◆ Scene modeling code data

────────────────

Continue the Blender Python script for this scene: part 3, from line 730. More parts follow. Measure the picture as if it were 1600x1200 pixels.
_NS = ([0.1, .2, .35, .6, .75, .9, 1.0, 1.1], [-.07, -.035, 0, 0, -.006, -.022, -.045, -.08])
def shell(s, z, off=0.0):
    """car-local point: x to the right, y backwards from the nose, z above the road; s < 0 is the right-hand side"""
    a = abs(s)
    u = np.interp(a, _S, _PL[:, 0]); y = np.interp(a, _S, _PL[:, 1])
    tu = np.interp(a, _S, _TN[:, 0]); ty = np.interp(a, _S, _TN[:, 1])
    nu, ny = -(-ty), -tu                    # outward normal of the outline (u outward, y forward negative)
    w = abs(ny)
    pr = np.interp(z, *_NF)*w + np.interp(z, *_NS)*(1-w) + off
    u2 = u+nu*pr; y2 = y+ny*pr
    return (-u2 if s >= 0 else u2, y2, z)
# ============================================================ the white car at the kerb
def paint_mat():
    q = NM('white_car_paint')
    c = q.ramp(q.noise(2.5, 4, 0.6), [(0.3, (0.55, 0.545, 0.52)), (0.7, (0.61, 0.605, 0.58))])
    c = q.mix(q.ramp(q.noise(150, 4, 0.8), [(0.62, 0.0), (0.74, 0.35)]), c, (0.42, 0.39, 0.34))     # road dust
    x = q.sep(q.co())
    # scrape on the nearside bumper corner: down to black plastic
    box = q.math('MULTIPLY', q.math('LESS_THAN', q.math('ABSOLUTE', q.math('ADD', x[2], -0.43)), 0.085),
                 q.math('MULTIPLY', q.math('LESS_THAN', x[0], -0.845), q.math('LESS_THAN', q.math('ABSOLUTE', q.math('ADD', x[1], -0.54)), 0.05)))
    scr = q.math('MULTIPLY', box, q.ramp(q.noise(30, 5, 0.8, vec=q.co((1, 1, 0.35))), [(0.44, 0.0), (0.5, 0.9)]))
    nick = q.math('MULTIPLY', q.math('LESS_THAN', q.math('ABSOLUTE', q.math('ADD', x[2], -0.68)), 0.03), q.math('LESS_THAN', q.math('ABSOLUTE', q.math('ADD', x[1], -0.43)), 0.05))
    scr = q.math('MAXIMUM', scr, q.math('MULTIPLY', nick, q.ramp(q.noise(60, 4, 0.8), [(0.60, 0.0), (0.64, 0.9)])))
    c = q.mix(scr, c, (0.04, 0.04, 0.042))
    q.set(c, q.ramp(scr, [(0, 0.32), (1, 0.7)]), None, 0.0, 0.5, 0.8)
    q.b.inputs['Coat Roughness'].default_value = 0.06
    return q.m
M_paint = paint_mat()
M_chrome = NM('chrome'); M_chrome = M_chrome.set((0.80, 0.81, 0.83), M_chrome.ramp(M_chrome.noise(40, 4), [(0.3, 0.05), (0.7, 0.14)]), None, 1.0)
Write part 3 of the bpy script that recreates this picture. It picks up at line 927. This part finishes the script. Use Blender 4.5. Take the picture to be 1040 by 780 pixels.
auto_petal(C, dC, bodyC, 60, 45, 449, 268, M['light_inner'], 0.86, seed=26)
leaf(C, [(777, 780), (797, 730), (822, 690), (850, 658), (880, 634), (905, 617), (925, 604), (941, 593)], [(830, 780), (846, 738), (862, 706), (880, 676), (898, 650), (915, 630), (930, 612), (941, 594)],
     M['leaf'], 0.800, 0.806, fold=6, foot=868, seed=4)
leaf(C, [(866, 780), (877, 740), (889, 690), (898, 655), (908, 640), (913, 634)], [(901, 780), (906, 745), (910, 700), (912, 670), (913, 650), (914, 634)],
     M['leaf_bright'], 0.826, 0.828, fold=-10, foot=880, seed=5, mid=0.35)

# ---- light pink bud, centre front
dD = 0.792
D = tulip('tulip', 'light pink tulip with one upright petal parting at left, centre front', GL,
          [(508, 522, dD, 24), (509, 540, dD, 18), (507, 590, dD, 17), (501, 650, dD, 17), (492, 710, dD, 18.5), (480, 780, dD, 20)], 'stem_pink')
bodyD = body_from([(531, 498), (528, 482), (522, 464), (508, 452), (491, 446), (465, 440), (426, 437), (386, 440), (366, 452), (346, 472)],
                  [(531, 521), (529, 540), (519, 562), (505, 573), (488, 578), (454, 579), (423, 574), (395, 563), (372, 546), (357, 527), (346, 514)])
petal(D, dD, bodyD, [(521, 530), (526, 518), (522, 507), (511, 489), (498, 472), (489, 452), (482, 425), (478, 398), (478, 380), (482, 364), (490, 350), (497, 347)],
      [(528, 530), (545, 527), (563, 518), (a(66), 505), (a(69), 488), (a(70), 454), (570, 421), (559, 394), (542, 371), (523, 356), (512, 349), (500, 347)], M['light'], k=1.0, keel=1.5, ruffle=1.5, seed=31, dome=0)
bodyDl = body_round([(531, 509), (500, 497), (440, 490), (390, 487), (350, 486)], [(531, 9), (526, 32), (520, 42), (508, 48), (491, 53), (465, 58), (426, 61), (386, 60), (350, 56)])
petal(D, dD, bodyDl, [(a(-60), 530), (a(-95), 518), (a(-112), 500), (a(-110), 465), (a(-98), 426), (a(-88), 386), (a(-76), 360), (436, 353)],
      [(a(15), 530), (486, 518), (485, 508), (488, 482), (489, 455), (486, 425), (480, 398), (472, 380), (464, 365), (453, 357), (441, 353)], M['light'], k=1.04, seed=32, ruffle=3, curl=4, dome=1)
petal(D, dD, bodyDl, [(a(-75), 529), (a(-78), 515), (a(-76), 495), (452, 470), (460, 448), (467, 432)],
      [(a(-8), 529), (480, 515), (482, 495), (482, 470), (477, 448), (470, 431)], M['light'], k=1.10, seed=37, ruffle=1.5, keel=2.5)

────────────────

◆ Objective
Take the entries and copy them out exactly.

◆ Full answer
Continue the Blender Python script for this scene: part 3, from line 730. More parts follow. Measure the picture as if it were 1600x1200 pixels.
_NS = ([0.1, .2, .35, .6, .75, .9, 1.0, 1.1], [-.07, -.035, 0, 0, -.006, -.022, -.045, -.08])
def shell(s, z, off=0.0):
    """car-local point: x to the right, y backwards from the nose, z above the road; s < 0 is the right-hand side"""
    a = abs(s)
    u = np.interp(a, _S, _PL[:, 0]); y = np.interp(a, _S, _PL[:, 1])
    tu = np.interp(a, _S, _TN[:, 0]); ty = np.interp(a, _S, _TN[:, 1])
    nu, ny = -(-ty), -tu                    # outward normal of the outline (u outward, y forward negative)
    w = abs(ny)
    pr = np.interp(z, *_NF)*w + np.interp(z, *_NS)*(1-w) + off
    u2 = u+nu*pr; y2 = y+ny*pr
    return (-u2 if s >= 0 else u2, y2, z)
# ============================================================ the white car at the kerb
def paint_mat():
    q = NM('white_car_paint')
    c = q.ramp(q.noise(2.5, 4, 0.6), [(0.3, (0.55, 0.545, 0.52)), (0.7, (0.61, 0.605, 0.58))])
    c = q.mix(q.ramp(q.noise(150, 4, 0.8), [(0.62, 0.0), (0.74, 0.35)]), c, (0.42, 0.39, 0.34))     # road dust
    x = q.sep(q.co())
    # scrape on the nearside bumper corner: down to black plastic
    box = q.math('MULTIPLY', q.math('LESS_THAN', q.math('ABSOLUTE', q.math('ADD', x[2], -0.43)), 0.085),
                 q.math('MULTIPLY', q.math('LESS_THAN', x[0], -0.845), q.math('LESS_THAN', q.math('ABSOLUTE', q.math('ADD', x[1], -0.54)), 0.05)))
    scr = q.math('MULTIPLY', box, q.ramp(q.noise(30, 5, 0.8, vec=q.co((1, 1, 0.35))), [(0.44, 0.0), (0.5, 0.9)]))
    nick = q.math('MULTIPLY', q.math('LESS_THAN', q.math('ABSOLUTE', q.math('ADD', x[2], -0.68)), 0.03), q.math('LESS_THAN', q.math('ABSOLUTE', q.math('ADD', x[1], -0.43)), 0.05))
    scr = q.math('MAXIMUM', scr, q.math('MULTIPLY', nick, q.ramp(q.noise(60, 4, 0.8), [(0.60, 0.0), (0.64, 0.9)])))
    c = q.mix(scr, c, (0.04, 0.04, 0.042))
    q.set(c, q.ramp(scr, [(0, 0.32), (1, 0.7)]), None, 0.0, 0.5, 0.8)
    q.b.inputs['Coat Roughness'].default_value = 0.06
    return q.m
M_paint = paint_mat()
M_chrome = NM('chrome'); M_chrome = M_chrome.set((0.80, 0.81, 0.83), M_chrome.ramp(M_chrome.noise(40, 4), [(0.3, 0.05), (0.7, 0.14)]), None, 1.0)
Write part 3 of the bpy script that recreates this picture. It picks up at line 927. This part finishes the script. Use Blender 4.5. Take the picture to be 1040 by 780 pixels.
auto_petal(C, dC, bodyC, 60, 45, 449, 268, M['light_inner'], 0.86, seed=26)
leaf(C, [(777, 780), (797, 730), (822, 690), (850, 658), (880, 634), (905, 617), (925, 604), (941, 593)], [(830, 780), (846, 738), (862, 706), (880, 676), (898, 650), (915, 630), (930, 612), (941, 594)],
     M['leaf'], 0.800, 0.806, fold=6, foot=868, seed=4)
leaf(C, [(866, 780), (877, 740), (889, 690), (898, 655), (908, 640), (913, 634)], [(901, 780), (906, 745), (910, 700), (912, 670), (913, 650), (914, 634)],
     M['leaf_bright'], 0.826, 0.828, fold=-10, foot=880, seed=5, mid=0.35)

# ---- light pink bud, centre front
dD = 0.792
D = tulip('tulip', 'light pink tulip with one upright petal parting at left, centre front', GL,
          [(508, 522, dD, 24), (509, 540, dD, 18), (507, 590, dD, 17), (501, 650, dD, 17), (492, 710, dD, 18.5), (480, 780, dD, 20)], 'stem_pink')
bodyD = body_from([(531, 498), (528, 482), (522, 464), (508, 452), (491, 446), (465, 440), (426, 437), (386, 440), (366, 452), (346, 472)],
                  [(531, 521), (529, 540), (519, 562), (505, 573), (488, 578), (454, 579), (423, 574), (395, 563), (372, 546), (357, 527), (346, 514)])
petal(D, dD, bodyD, [(521, 530), (526, 518), (522, 507), (511, 489), (498, 472), (489, 452), (482, 425), (478, 398), (478, 380), (482, 364), (490, 350), (497, 347)],
      [(528, 530), (545, 527), (563, 518), (a(66), 505), (a(69), 488), (a(70), 454), (570, 421), (559, 394), (542, 371), (523, 356), (512, 349), (500, 347)], M['light'], k=1.0, keel=1.5, ruffle=1.5, seed=31, dome=0)
bodyDl = body_round([(531, 509), (500, 497), (440, 490), (390, 487), (350, 486)], [(531, 9), (526, 32), (520, 42), (508, 48), (491, 53), (465, 58), (426, 61), (386, 60), (350, 56)])
petal(D, dD, bodyDl, [(a(-60), 530), (a(-95), 518), (a(-112), 500), (a(-110), 465), (a(-98), 426), (a(-88), 386), (a(-76), 360), (436, 353)],
      [(a(15), 530), (486, 518), (485, 508), (488, 482), (489, 455), (486, 425), (480, 398), (472, 380), (464, 365), (453, 357), (441, 353)], M['light'], k=1.04, seed=32, ruffle=3, curl=4, dome=1)
petal(D, dD, bodyDl, [(a(-75), 529), (a(-78), 515), (a(-76), 495), (452, 470), (460, 448), (467, 432)],
      [(a(-8), 529), (480, 515), (482, 495), (482, 470), (477, 448), (470, 431)], M['light'], k=1.10, seed=37, ruffle=1.5, keel=2.5)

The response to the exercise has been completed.